SET TASK:
No images are to be carried over; print all other material exactly as it stands.

RECORDED INFORMATION:

- - - - -

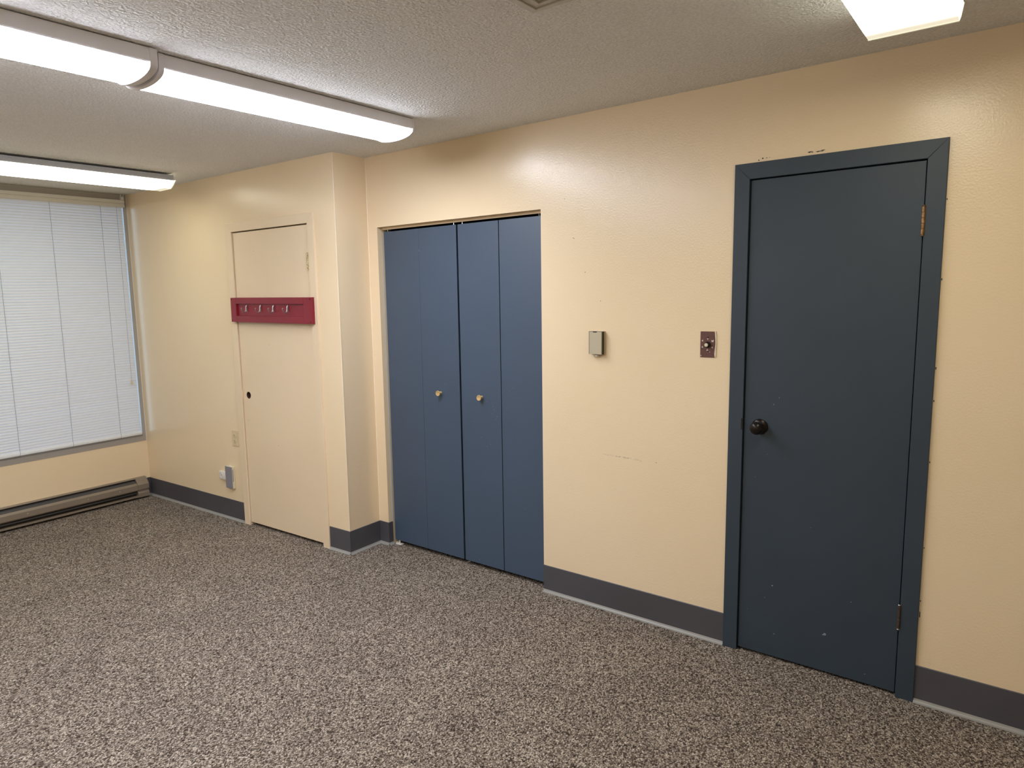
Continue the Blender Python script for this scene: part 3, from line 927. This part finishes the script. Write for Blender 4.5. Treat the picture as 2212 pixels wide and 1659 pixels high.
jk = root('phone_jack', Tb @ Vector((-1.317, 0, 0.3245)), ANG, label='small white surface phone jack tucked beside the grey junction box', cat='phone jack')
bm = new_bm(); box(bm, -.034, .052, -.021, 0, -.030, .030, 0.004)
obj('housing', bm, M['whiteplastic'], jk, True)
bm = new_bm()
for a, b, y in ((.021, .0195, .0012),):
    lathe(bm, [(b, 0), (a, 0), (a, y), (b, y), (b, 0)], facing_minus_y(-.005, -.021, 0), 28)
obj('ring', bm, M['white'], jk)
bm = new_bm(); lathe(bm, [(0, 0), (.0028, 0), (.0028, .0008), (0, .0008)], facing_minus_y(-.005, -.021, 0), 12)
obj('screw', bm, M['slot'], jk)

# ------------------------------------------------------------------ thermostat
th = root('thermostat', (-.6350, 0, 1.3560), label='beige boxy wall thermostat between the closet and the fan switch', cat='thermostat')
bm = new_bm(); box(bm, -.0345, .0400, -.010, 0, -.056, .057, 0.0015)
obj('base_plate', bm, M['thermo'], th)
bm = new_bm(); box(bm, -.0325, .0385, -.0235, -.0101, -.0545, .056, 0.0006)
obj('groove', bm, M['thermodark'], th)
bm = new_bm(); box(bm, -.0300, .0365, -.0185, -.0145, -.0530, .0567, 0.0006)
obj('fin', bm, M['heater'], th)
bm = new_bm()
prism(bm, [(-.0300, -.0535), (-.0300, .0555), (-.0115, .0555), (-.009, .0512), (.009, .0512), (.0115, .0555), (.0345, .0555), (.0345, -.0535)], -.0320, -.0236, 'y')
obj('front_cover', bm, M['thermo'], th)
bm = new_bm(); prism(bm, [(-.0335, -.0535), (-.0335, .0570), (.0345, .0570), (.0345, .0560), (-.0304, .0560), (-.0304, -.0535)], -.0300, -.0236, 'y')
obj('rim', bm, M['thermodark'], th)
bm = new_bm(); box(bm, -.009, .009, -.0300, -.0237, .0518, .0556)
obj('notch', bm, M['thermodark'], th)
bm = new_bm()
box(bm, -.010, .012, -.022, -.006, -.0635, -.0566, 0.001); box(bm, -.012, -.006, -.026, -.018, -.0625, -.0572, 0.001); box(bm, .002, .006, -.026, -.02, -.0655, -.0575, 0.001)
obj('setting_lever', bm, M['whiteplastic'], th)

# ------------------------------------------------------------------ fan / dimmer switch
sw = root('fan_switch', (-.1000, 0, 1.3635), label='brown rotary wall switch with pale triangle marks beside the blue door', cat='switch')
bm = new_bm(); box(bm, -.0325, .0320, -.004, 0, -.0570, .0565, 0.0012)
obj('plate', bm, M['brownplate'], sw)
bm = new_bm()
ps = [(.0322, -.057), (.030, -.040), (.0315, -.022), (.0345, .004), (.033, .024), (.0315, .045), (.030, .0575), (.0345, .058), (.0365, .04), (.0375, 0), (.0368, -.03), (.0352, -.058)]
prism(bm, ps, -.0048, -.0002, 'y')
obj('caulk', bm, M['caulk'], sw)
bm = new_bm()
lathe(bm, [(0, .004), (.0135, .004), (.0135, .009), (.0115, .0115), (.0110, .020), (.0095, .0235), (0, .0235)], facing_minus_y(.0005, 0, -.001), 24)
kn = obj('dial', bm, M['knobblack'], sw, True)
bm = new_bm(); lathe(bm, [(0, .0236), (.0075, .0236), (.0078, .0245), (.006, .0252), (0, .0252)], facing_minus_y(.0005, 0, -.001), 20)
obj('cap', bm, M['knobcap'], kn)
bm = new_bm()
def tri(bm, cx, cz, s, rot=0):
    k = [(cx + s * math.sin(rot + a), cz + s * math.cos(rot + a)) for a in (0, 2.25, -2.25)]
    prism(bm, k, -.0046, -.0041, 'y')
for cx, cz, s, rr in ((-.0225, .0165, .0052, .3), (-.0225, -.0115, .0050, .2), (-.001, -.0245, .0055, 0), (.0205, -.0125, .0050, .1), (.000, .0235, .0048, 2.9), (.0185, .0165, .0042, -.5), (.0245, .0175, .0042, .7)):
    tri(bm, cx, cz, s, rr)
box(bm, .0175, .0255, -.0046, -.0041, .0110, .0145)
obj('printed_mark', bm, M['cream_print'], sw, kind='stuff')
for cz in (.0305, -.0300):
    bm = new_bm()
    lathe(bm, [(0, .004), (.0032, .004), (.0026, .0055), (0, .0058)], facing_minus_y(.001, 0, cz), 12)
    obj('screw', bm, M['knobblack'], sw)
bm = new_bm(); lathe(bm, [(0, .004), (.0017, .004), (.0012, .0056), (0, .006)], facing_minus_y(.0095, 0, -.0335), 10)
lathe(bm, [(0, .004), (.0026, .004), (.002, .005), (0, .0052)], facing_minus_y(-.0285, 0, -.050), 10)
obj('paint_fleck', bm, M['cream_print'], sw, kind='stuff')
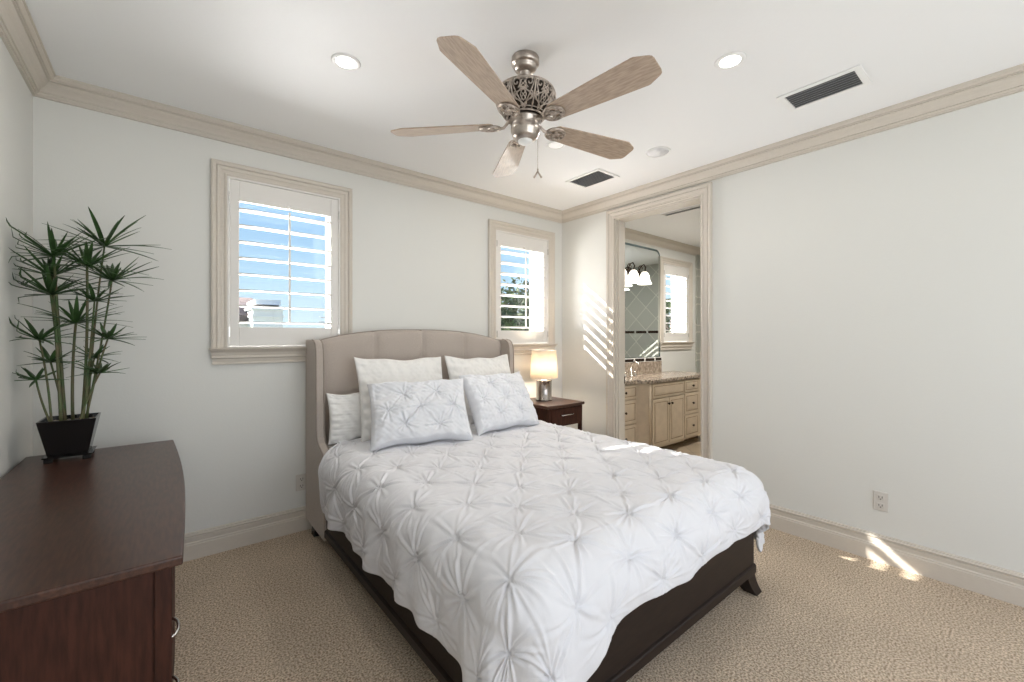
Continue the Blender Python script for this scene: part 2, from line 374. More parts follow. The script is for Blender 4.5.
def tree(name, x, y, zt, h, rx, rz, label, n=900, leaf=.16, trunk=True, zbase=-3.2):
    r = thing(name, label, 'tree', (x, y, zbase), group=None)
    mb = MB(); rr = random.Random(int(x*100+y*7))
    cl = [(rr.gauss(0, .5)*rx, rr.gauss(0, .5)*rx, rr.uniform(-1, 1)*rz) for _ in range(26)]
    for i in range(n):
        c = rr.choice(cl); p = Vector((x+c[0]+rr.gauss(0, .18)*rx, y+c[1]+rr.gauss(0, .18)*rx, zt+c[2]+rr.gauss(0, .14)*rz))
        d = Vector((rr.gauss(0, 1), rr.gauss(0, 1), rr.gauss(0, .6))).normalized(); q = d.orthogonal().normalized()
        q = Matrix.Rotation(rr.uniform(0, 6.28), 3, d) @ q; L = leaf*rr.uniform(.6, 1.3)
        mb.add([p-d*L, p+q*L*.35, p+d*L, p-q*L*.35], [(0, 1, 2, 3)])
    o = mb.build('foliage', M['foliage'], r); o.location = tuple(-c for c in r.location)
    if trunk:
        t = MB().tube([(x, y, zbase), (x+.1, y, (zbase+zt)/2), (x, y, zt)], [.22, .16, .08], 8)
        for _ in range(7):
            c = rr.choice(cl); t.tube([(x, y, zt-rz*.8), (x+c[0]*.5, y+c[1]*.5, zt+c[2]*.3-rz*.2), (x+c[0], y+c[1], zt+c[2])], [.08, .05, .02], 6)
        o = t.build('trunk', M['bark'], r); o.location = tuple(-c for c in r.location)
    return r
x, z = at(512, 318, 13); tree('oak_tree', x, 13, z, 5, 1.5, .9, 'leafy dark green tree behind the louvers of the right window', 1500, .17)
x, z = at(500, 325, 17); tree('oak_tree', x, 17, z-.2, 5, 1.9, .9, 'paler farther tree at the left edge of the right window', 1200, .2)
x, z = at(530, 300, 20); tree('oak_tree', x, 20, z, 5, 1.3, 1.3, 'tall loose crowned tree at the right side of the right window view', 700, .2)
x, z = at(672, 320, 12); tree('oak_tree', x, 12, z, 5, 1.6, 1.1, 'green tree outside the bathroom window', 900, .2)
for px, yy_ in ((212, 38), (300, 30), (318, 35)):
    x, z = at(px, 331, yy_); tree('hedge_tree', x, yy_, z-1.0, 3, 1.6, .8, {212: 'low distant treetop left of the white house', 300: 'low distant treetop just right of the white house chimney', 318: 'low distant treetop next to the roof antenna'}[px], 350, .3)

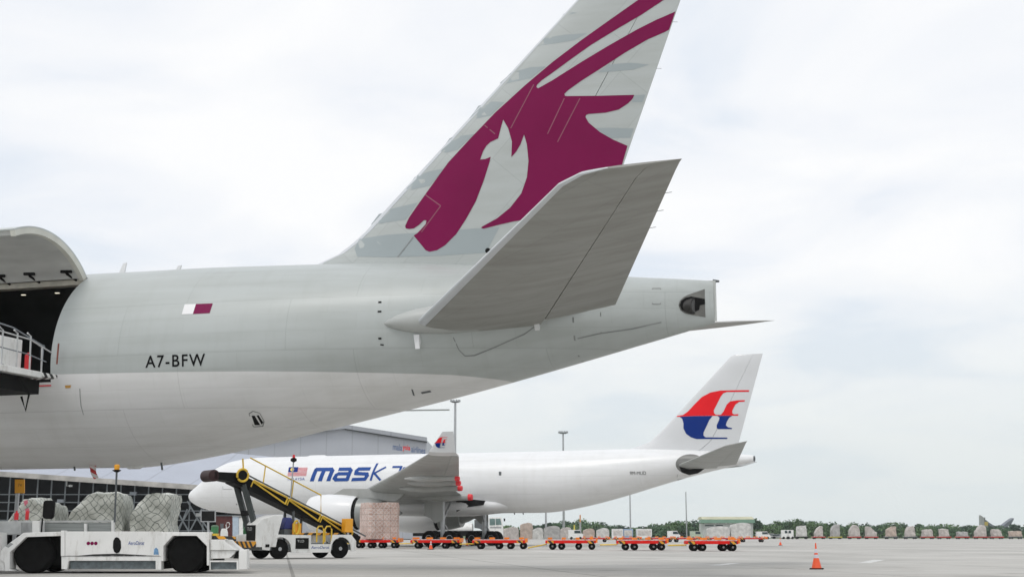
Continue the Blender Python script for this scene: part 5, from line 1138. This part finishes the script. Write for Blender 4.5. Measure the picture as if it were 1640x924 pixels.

- - - - -

WRITTEN RESPONSE:
Continue the Blender Python script for this scene: part 3, from line 927. This part finishes the script. Write for Blender 4.5. Treat the picture as 2212 pixels wide and 1659 pixels high.
jk = root('phone_jack', Tb @ Vector((-1.317, 0, 0.3245)), ANG, label='small white surface phone jack tucked beside the grey junction box', cat='phone jack')
bm = new_bm(); box(bm, -.034, .052, -.021, 0, -.030, .030, 0.004)
obj('housing', bm, M['whiteplastic'], jk, True)
bm = new_bm()
for a, b, y in ((.021, .0195, .0012),):
    lathe(bm, [(b, 0), (a, 0), (a, y), (b, y), (b, 0)], facing_minus_y(-.005, -.021, 0), 28)
obj('ring', bm, M['white'], jk)
bm = new_bm(); lathe(bm, [(0, 0), (.0028, 0), (.0028, .0008), (0, .0008)], facing_minus_y(-.005, -.021, 0), 12)
obj('screw', bm, M['slot'], jk)

# ------------------------------------------------------------------ thermostat
th = root('thermostat', (-.6350, 0, 1.3560), label='beige boxy wall thermostat between the closet and the fan switch', cat='thermostat')
bm = new_bm(); box(bm, -.0345, .0400, -.010, 0, -.056, .057, 0.0015)
obj('base_plate', bm, M['thermo'], th)
bm = new_bm(); box(bm, -.0325, .0385, -.0235, -.0101, -.0545, .056, 0.0006)
obj('groove', bm, M['thermodark'], th)
bm = new_bm(); box(bm, -.0300, .0365, -.0185, -.0145, -.0530, .0567, 0.0006)
obj('fin', bm, M['heater'], th)
bm = new_bm()
prism(bm, [(-.0300, -.0535), (-.0300, .0555), (-.0115, .0555), (-.009, .0512), (.009, .0512), (.0115, .0555), (.0345, .0555), (.0345, -.0535)], -.0320, -.0236, 'y')
obj('front_cover', bm, M['thermo'], th)
bm = new_bm(); prism(bm, [(-.0335, -.0535), (-.0335, .0570), (.0345, .0570), (.0345, .0560), (-.0304, .0560), (-.0304, -.0535)], -.0300, -.0236, 'y')
obj('rim', bm, M['thermodark'], th)
bm = new_bm(); box(bm, -.009, .009, -.0300, -.0237, .0518, .0556)
obj('notch', bm, M['thermodark'], th)
bm = new_bm()
box(bm, -.010, .012, -.022, -.006, -.0635, -.0566, 0.001); box(bm, -.012, -.006, -.026, -.018, -.0625, -.0572, 0.001); box(bm, .002, .006, -.026, -.02, -.0655, -.0575, 0.001)
obj('setting_lever', bm, M['whiteplastic'], th)

# ------------------------------------------------------------------ fan / dimmer switch
sw = root('fan_switch', (-.1000, 0, 1.3635), label='brown rotary wall switch with pale triangle marks beside the blue door', cat='switch')
bm = new_bm(); box(bm, -.0325, .0320, -.004, 0, -.0570, .0565, 0.0012)
obj('plate', bm, M['brownplate'], sw)
bm = new_bm()
ps = [(.0322, -.057), (.030, -.040), (.0315, -.022), (.0345, .004), (.033, .024), (.0315, .045), (.030, .0575), (.0345, .058), (.0365, .04), (.0375, 0), (.0368, -.03), (.0352, -.058)]
prism(bm, ps, -.0048, -.0002, 'y')
obj('caulk', bm, M['caulk'], sw)
bm = new_bm()
lathe(bm, [(0, .004), (.0135, .004), (.0135, .009), (.0115, .0115), (.0110, .020), (.0095, .0235), (0, .0235)], facing_minus_y(.0005, 0, -.001), 24)
kn = obj('dial', bm, M['knobblack'], sw, True)
bm = new_bm(); lathe(bm, [(0, .0236), (.0075, .0236), (.0078, .0245), (.006, .0252), (0, .0252)], facing_minus_y(.0005, 0, -.001), 20)
obj('cap', bm, M['knobcap'], kn)
bm = new_bm()
def tri(bm, cx, cz, s, rot=0):
    k = [(cx + s * math.sin(rot + a), cz + s * math.cos(rot + a)) for a in (0, 2.25, -2.25)]
    prism(bm, k, -.0046, -.0041, 'y')
for cx, cz, s, rr in ((-.0225, .0165, .0052, .3), (-.0225, -.0115, .0050, .2), (-.001, -.0245, .0055, 0), (.0205, -.0125, .0050, .1), (.000, .0235, .0048, 2.9), (.0185, .0165, .0042, -.5), (.0245, .0175, .0042, .7)):
    tri(bm, cx, cz, s, rr)
box(bm, .0175, .0255, -.0046, -.0041, .0110, .0145)
obj('printed_mark', bm, M['cream_print'], sw, kind='stuff')
for cz in (.0305, -.0300):
    bm = new_bm()
    lathe(bm, [(0, .004), (.0032, .004), (.0026, .0055), (0, .0058)], facing_minus_y(.001, 0, cz), 12)
    obj('screw', bm, M['knobblack'], sw)
bm = new_bm(); lathe(bm, [(0, .004), (.0017, .004), (.0012, .0056), (0, .006)], facing_minus_y(.0095, 0, -.0335), 10)
lathe(bm, [(0, .004), (.0026, .004), (.002, .005), (0, .0052)], facing_minus_y(-.0285, 0, -.050), 10)
obj('paint_fleck', bm, M['cream_print'], sw, kind='stuff')
Continue the Blender Python script for this scene: part 2, from line 374. More parts follow. The script is for Blender 4.5.
def tree(name, x, y, zt, h, rx, rz, label, n=900, leaf=.16, trunk=True, zbase=-3.2):
    r = thing(name, label, 'tree', (x, y, zbase), group=None)
    mb = MB(); rr = random.Random(int(x*100+y*7))
    cl = [(rr.gauss(0, .5)*rx, rr.gauss(0, .5)*rx, rr.uniform(-1, 1)*rz) for _ in range(26)]
    for i in range(n):
        c = rr.choice(cl); p = Vector((x+c[0]+rr.gauss(0, .18)*rx, y+c[1]+rr.gauss(0, .18)*rx, zt+c[2]+rr.gauss(0, .14)*rz))
        d = Vector((rr.gauss(0, 1), rr.gauss(0, 1), rr.gauss(0, .6))).normalized(); q = d.orthogonal().normalized()
        q = Matrix.Rotation(rr.uniform(0, 6.28), 3, d) @ q; L = leaf*rr.uniform(.6, 1.3)
        mb.add([p-d*L, p+q*L*.35, p+d*L, p-q*L*.35], [(0, 1, 2, 3)])
    o = mb.build('foliage', M['foliage'], r); o.location = tuple(-c for c in r.location)
    if trunk:
        t = MB().tube([(x, y, zbase), (x+.1, y, (zbase+zt)/2), (x, y, zt)], [.22, .16, .08], 8)
        for _ in range(7):
            c = rr.choice(cl); t.tube([(x, y, zt-rz*.8), (x+c[0]*.5, y+c[1]*.5, zt+c[2]*.3-rz*.2), (x+c[0], y+c[1], zt+c[2])], [.08, .05, .02], 6)
        o = t.build('trunk', M['bark'], r); o.location = tuple(-c for c in r.location)
    return r
x, z = at(512, 318, 13); tree('oak_tree', x, 13, z, 5, 1.5, .9, 'leafy dark green tree behind the louvers of the right window', 1500, .17)
x, z = at(500, 325, 17); tree('oak_tree', x, 17, z-.2, 5, 1.9, .9, 'paler farther tree at the left edge of the right window', 1200, .2)
x, z = at(530, 300, 20); tree('oak_tree', x, 20, z, 5, 1.3, 1.3, 'tall loose crowned tree at the right side of the right window view', 700, .2)
x, z = at(672, 320, 12); tree('oak_tree', x, 12, z, 5, 1.6, 1.1, 'green tree outside the bathroom window', 900, .2)
for px, yy_ in ((212, 38), (300, 30), (318, 35)):
    x, z = at(px, 331, yy_); tree('hedge_tree', x, yy_, z-1.0, 3, 1.6, .8, {212: 'low distant treetop left of the white house', 300: 'low distant treetop just right of the white house chimney', 318: 'low distant treetop next to the roof antenna'}[px], 350, .3)

Continue the Blender Python script for this scene: part 5, from line 1138. This part finishes the script. Write for Blender 4.5. Measure the picture as if it were 1640x924 pixels.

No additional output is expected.